② カット野菜業者を経由する場合は「原料原産地」も確認
業務用のキャベツミックスなどは、中国・台湾産が一部混入しているケースもあります。
→ トレーサビリティ(生産履歴表示)付きの商品を優先しましょう。
③ 外国産キャベツを上手に使う方法
・加熱メニューに活用(炒め・煮込み・お好み焼きなど)
・生食は国産中心に、加工や仕込み用に輸入品を活用
・仕入れは業務用野菜卸を通すことで、品質と鮮度を保ちながら安定供給を確保
消費者目線で見た“安全と不安”
多くの消費者が感じる不安の本質は、「どこで、どう作られているのか分からない」という“情報の欠如”です。
その不透明さを補うのが、原産地表示と企業の透明性。
例えばスーパーでは、「中国産」「アメリカ産」など国名表示に加え、最近ではQRコードで生産者情報が見られる商品も増えています。

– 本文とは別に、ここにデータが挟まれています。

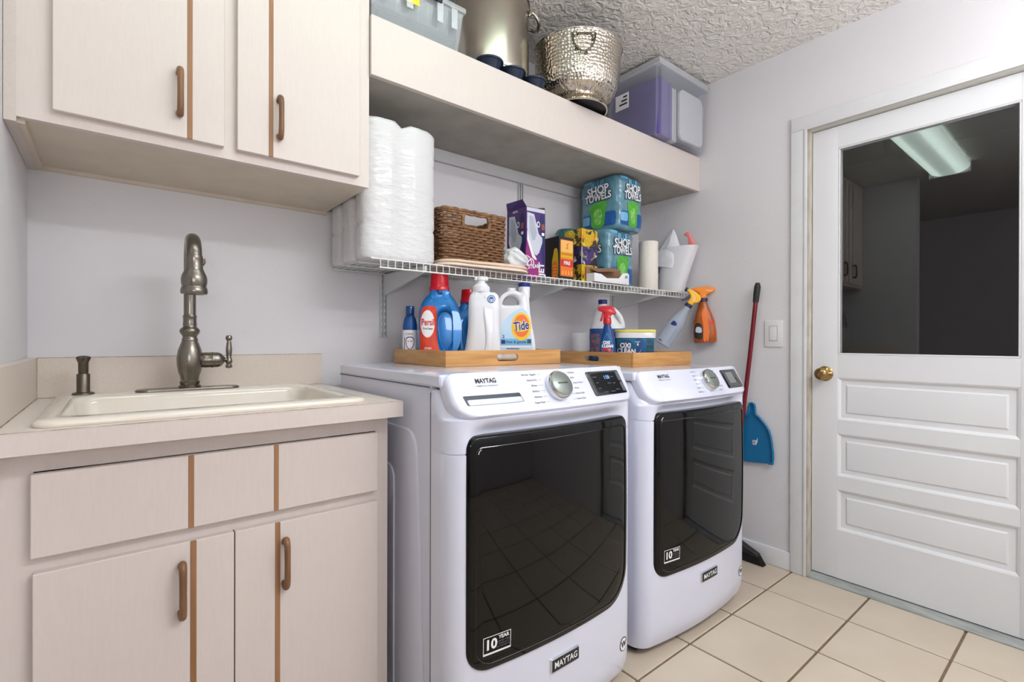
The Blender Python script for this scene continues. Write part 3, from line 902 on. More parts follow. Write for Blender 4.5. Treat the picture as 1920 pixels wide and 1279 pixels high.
    def dm(u, v, d):
        k = (v - DB) / (DT - DB)
        return (u, -.7425 + .024 * (abs(u) / .30) ** 2 + d - .004 * math.sin(max(0, min(1, k)) * PI), v)
    plate('door', out, lambda u, v, d: dm(u, v, d + .0), .030, .010, m_glass, t, 9, label='glossy black bowed door')
    inner = dense(rrect(DW - .034, DT - DB - .046, .05, 10, cx=-.002, cy=cz - .004, radii=[.050, .088, .020, .020]), .02)
    # slim raised rim
    rim = [dm(p[0], p[1], -.0008) for p in inner]
    T('door_rim', rim, .0011, m_blackp, t, 5, closed=True)
    T('rim_highlight', [dm(-.274, .800, -.0008), dm(-.272, .806, -.0008), dm(-.266, .811, -.0008)], .0009, m_printw, t, 5)
    # ten year sticker
    sxo, szo = (-.222, .335)
    w2 = .078
    def stk(u, v, d): return dm(sxo + u, szo + v, d)
    for (a, b_, c, d_) in ((-.039, .039, .0205, .0222), (-.039, .039, -.0222, -.0175), (-.039, -.0375, -.0222, .0222), (.0375, .039, -.0222, .0222)):
        flat_decal('sticker_border', dense([(a, c), (b_, c), (b_, d_), (a, d_)], .02), stk, m_printw, t, -.0008, 1)
    text('sticker_number', '10', .034, stk, m_printw, t, at=(-.0175, .001), bold=.035, depth=-.001)
    text('sticker_lettering', 'YEAR', .0125, stk, m_printw, t, at=(.0185, .013), bold=.03, depth=-.001)
    for q, st in enumerate(('LIMITED PARTS', 'WARRANTY', 'ON THE MOTOR')):
        text('sticker_lettering', st, .0055, stk, m_print, t, at=(.0185, .0025 - .0062 * q), bold=.01, depth=-.001)
    # badge
    def bd(u, v, d): return (u + .005, face(u, .2) - .0065 + d, .207 + v)
    plate('badge', dense(rrect(.106, .036, .002, 2), .02), bd, .008, .002, m_chrome, t, 3, label='black brand badge with silver edge')
    plate('badge_face', dense(rrect(.101, .031, .001, 2), .02), lambda u, v, d: bd(u, v, d - .001), .003, .0005, m_printd, t, 3)
    text('badge_lettering', 'MAYTAG', .0235, bd, m_printw, t, at=(0, 0), bold=.02, sx=.92, depth=-.0016)
    # energy mark at the lower right corner
    def em(u, v, d): return (.285 + u, face(.285 + u, .12) + d, .128 + v)
    vs, fs = fan(ellipse(0, 0, .021, .021, 28), 3)
    flat_decal('round_mark', ellipse(0, 0, .021, .021, 28), em, m_printd, t, -.0010, 3)
    flat_decal('round_mark', ellipse(0, 0, .0185, .0185, 28), em, m_label_w, t, -.0014, 3)
    text('mark_lettering', 'W', .026, em, m_printd, t, depth=-.0022, bold=.03)
    # base and feet
    B('plinth', (-.33, .33, -.66, -.01, .012, .028), m_dark, t, smooth=0)
    for x in (-.28, .28):
        for y in (-.60, -.06):
            L('foot', [(.022, 0.0005), (.024, .004), (.022, .009), (.010, .010), (.010, .013)], m_grip, t, 16, c=(x, y, 0))
    return t
machine('washing_machine', 'white front-load washer with black door beside the sink cabinet, with a detergent drawer slot', (-1.507, -.138, 0), 0, .993, True)
machine('clothes_dryer', 'white dryer with black door and grey screen, the machine farther from the sink', (-.730, -.128, 0), math.radians(-.8), .968, False)

# ================================================================== SHELF BOX OVER THE MACHINES
sb = empty('boxed_shelf', (-.925, 0, 1.876), label='long cream boxed shelf running from wall cabinet to right wall', cat='shelf')
bm = bmesh.new()
box(bm, -.926, .924, -.378, -.001, .004, .182)
finish('box', bm, m_lamside, sb, 0)
B('fascia', (-.926, .924, -.397, -.3785, 0, .182), m_lam, sb, bev=.001, seg=1)
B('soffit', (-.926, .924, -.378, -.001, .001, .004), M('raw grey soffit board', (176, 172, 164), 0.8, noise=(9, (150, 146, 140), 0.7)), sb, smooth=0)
struct(B('trim_9', (-1.851, -.001, -.019, -.0005, 1.826, 1.8765), M('grey painted cleat', (206, 206, 210), 0.6), bev=.001), 'painted wooden cleat on back wall under the boxed shelf')

# standards
def standard(x, z0, z1, lab):
    o = empty('shelf_standard', (x, 0, z0), label=lab, cat='bracket rail', group='slotted shelf standards')
    h = z1 - z0
    bm = bmesh.new()
    box(bm, -.0125, .0125, -.004, -.0003, 0, h)
    for s in (-1, 1): box(bm, s * .0125 - .002, s * .0125 + .002, -.014, -.0003, 0, h)
    box(bm, -.0022, .0022, -.0135, -.004, 0, h)
    finish('channel', bm, m_brk, o, 0)
    bm = bmesh.new(); k = 0
    for i in range(int(h / .0254)):
        for s in (-1, 1): box(bm, s * .0068 - .0016, s * .0068 + .0016, -.0046, -.004, .006 + i * .0254, .006 + i * .0254 + .015)
    finish('slots', bm, m_dark, o, 0, kind='stuff')
standard(-1.633, 1.084, 1.826, 'slotted white shelf standard left of the blue bottles')
standard(-.933, 1.084, 1.874, 'slotted white shelf standard behind the purple carton')
standard(-.250, 1.084, 1.826, 'slotted white shelf standard at the right end')

# ================================================================== WIRE SHELF
ws = empty('wire_shelf', (-.905, 0, 1.330), label='white ventilated wire shelf above the machines', cat='shelf')
wire_me = None
nW = 71
for k in range(nW):
    x = -.895 + .0254 * k
    if wire_me is None:
        o = T('wire', [(0, -.018, .0025), (0, -.20, .0025), (0, -.347, .0025), (0, -.3515, .0005), (0, -.3515, -.027)], .0015, m_wire, ws, 6)
        wire_me = o.data
    else: o = link_mesh('wire', wire_me, ws)
    o.location = (x, 0, 0)
o = T('wire', [(0, -.018, .0025), (0, -.347, .0025)], .0015, m_wire, ws, 6); o.location = (-.9204, 0, 0)
for y, z, r in ((-.020, -.0008, .0024), (-.135, -.0008, .0022), (-.245, -.0008, .0022), (-.3490, -.0008, .0026), (-.3525, -.028, .0028)):
    T('cross_rod', [(-.899 if z < -.01 else -.926, y, z), (.899, y, z)], r, m_wire, ws, 8)
for x in (-1.633, -.933, -.250):
    X = x + .905
    bm = bmesh.new()
    prof = [(-.012, -.092), (-.018, -.086), (-.30, -.032), (-.340, -.024), (-.342, -.006), (-.012, -.004)]
    for s, col in ((-1, 0), (1, 0)):
        pass
    a = [bm.verts.new((X - .0045, y, z)) for y, z in prof]; b_ = [bm.verts.new((X + .0045, y, z)) for y, z in prof]
    for i in range(len(prof)): bm.faces.new((a[i], a[(i + 1) % len(prof)], b_[(i + 1) % len(prof)], b_[i]))
    bm.faces.new(a[::-1]); bm.faces.new(b_)
    finish('bracket', bm, m_brk, ws, 0, label='tapered steel bracket')

# ================================================================== BAMBOO TRAYS
def tray(label, loc, rz, w, d, h, front_holes, side_holes):
    t = empty('serving_tray', loc, rz, label, 'tray', 'bamboo trays on the machines')
    th = .009
    B('tray_base', (-w / 2 + th, w / 2 - th, -d / 2 + th, d / 2 - th, .003, .008), m_bamboo, t, bev=.0005, seg=1)
    def board(L_, holes, xf):
        lp = [[(-L_ / 2, 0), (L_ / 2, 0), (L_ / 2, h), (-L_ / 2, h)]]
        if holes: lp.append(rrect(.088, .023, .0114, 8, 0, h * .50))
        return shape2d('tray_side', lp, th / 2, .0012, m_bamboo, t, 1, xf=xf)
    board(w, front_holes, lambda p: (p.x, p.y - d / 2 + th / 2, p.z))
    board(w, front_holes, lambda p: (p.x, p.y + d / 2 - th / 2, p.z))
    board(d - 2 * th - .0004, side_holes, lambda p: (-w / 2 + th / 2 + p.y, p.x, p.z))
    board(d - 2 * th - .0004, side_holes, lambda p: (w / 2 - th / 2 + p.y, p.x, p.z))
    return t
ZW, ZD = .993 - .004, .968 - .004
tray('bamboo tray with oval handle slot on the washer, beneath the bottles nearer the sink', (-1.424, -.340, ZW + .0005), math.radians(-2.5), .470, .395, .050, True, False)
tray('bamboo tray on the dryer beneath the stain removers', (-.610, -.362, ZD + .0005), 0, .430, .450, .058, False, True)
TZ1, TZ2 = ZW + .0105, ZD + .0100

def rotdeg(d): return math.radians(d)

# ------------------------------------------------------------------ small sanitizer bottle
b = empty('sanitizer_bottle', (-1.612, -.188, TZ1), rotdeg(-28), 'small bottle with dark blue shoulder and white shield label at left end of tray', 'bottle', 'bottles in the washer tray')
b.scale = (1, 1, 1.09)
bd_ = LO('bottle_body', [(0, .024, .024, 0, 0, 2), (.002, .0268, .0268, 0, 0, 2), (.10, .0268, .0268, 0, 0, 2)], m_label_w, b)
LO('bottle_shoulder', [(.1003, .0268, .0268, 0, 0, 2), (.118, .0262, .0262, 0, 0, 2), (.136, .022, .022, 0, 0, 2), (.150, .015, .015, 0, 0, 2), (.152, .0125, .0125, 0, 0, 2)], m_label_n, b)
L('cap', [(.0150, .1522), (.0155, .154), (.0155, .178), (.0140, .1805), (.001, .181)], m_blued, b, 24)
f = caster(bd_, FRONT)
sh = cr([(-.014, .072), (0, .078), (.014, .072), (.013, .048), (0, .034), (-.013, .048)], 5)
flat_decal('shield', sh, f, m_tided, b, -.0007, 4)
flat_decal('shield_face', [(p[0] * .86, (p[1] - .056) * .86 + .056) for p in sh], f, m_label_w, b, -.0012, 4)
text('label_lettering', '99.9%', .008, f, m_reddk, b, at=(0, .062), depth=-.002)
flat_decal('label_band', dense([(-.020, .008), (.020, .008), (.020, .011), (-.020, .011)], .004), f, m_tided, b, -.0007, 2)
flat_decal('label_band', dense([(-.020, .020), (-.018, .020), (-.018, .075), (-.020, .075)], .01), f, m_tided, b, -.0007, 2)
for q, z in enumerate((.088, .084)):
    flat_decal('label_band', dense([(-.015, z), (.010, z), (.010, z + .0016), (-.015, z + .0016)], .004), f, m_print, b, -.0007, 1)

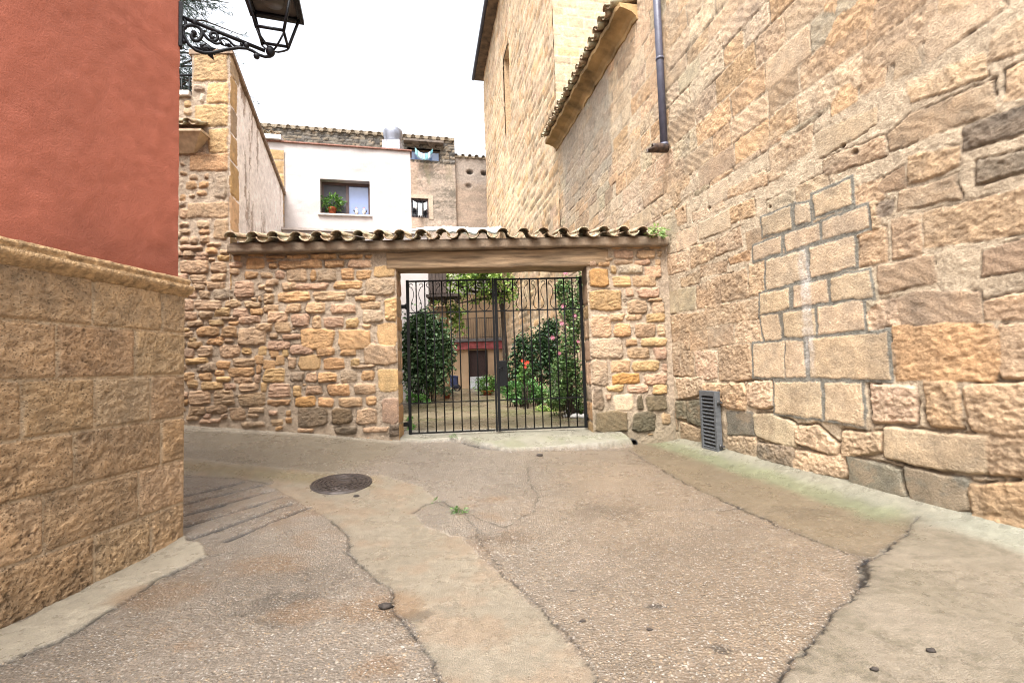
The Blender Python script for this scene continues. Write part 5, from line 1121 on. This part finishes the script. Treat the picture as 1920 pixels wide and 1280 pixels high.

「輸入だから危険」ではなく、「見える化されているかどうか」が信頼の基準になりつつあります。
また、SNSや一部メディアでは、“農薬”や“遺伝子組み換え”といった言葉がセンセーショナルに取り上げられがちです。
しかし実際には、国産・外国産のいずれにも安全基準が存在します。
消費者庁も「輸入農産物が特別に危険という科学的根拠はない」と明言しています。
むしろ、課題は過剰な不安心理による国産依存であり、それが市場価格の上昇を招く側面もあります。
つまり、“不安”が“価格”を押し上げているのです。
2025年以降の展望
今後の輸入野菜市場を左右する要素は、主に以下の3つです。
⚫︎TPP・EPA(経済連携協定)
→ 参加国間での関税引き下げにより、東南アジア産キャベツの流通増が予想されます。
⚫︎ 為替レートの変動
→ 円安が続けば、輸入コストは上昇し、結果的に国産優位に。逆に円高なら輸入増加。
⚫︎ 物流網の再編
→ 2025年問題(ドライバー不足)により、国内輸送コストが上がるため、輸入・冷凍・加工野菜の価値が再評価される可能性があります。
飲食店としては、**「国産中心+輸入補完」**というハイブリッド調達が現実的戦略です。
まとめ:危険ではなく、“理解して使う”時代へ
外国産キャベツは、適切な検査と管理を経た上で国内に入っています。
危険か安全かという二元論ではなく、**「どう使うか」「どう選ぶか」**が重要です。
⚫︎ 一般消費者へのポイント
・原産地表示を確認する
・加熱用・生食用で使い分ける
・価格だけで判断せず“見える情報”をチェック
⚫︎ 飲食店仕入れ担当へのポイント
・複数ルートで安定仕入れ
・規格外や輸入補完で原価調整
・卸との情報共有で価格変動に備える
輸入野菜を正しく理解し、**“安全とコストの両立”**を図ることこそ、
これからの飲食業と消費者の信頼構築に欠かせません。